38cm encroachment over roof terrace deemed ‘minimal’
The Environment and Planning Review Tribunal observed that the alterations carried out by applicant were minimal, resulting in no considerable visual impact
At issue was a planning application involving the sanctioning of a setback floor which was not built according to permit In actual fact, the facade of the setback floor was receded 4.02 metres from the façade instead of 4.20 metres as prescribed in the previous permit.
As a matter of policy, ‘a building shall not exceed the permissible height as established in the Local Plans’, which height ‘includes the provision for any setback floors and services, as well as an obligatory 1-metre parapet wall on the exposed façades at the uppermost roof level.’
Moreover, no elements or structures, except for awnings, are allowed to encroach within the permissible setback. In essence, this means that any setback floor must lie within the permitted overall building envelope.
Following analysis of the submitted drawings, the Commission turned down applicant’s request for the following reasons:
The proposal included a setback floor which ran counter to policy (namely, the provisions of policy P39 of the Development Control Design Policy, Guidance and Standards 2015) since the building encroached within the permissible setback;
The proposal was deemed to run counter to the Urban Objective 3 of the Strategic Plan for Environment and Development (SPED) which aims to protect and enhance the character and amenity of urban areas.
In reaction, applicant lodged an appeal before the Environment and Planning Review Tribunal.
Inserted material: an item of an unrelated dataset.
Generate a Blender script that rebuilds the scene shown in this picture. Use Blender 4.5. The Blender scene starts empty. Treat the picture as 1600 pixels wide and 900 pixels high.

In his appeal, plaintiff (applicant) stated the following:
• Whilst acknowledging that the setback floor encroached within the ‘permitted setback’, the extension was minimal, that is to say 38 centimetres;
• In any case, the height of the building was lower than what was allowed by policy;
• Were the building to be constructed higher, the encroachment would not be visible from public view;
According to policy, ‘a one metre cantilever at the roof over penthouse level’ was acceptable.
In reply, the Authority reiterated the idea that applicant’s proposal was in breach of policies P35 and P39, which state that no part of a building should be visible from street level.
In its assessment, the Tribunal however noted that the only reason for refusal concerned the setback floor. The Tribunal went to observe that the alterations carried out by applicant were minimal, resulting in no considerable visual impact. On this basis, the Tribunal ordered the Authority to issue the permit even though the setback floor was, strictly speaking, in breach of policy requirements.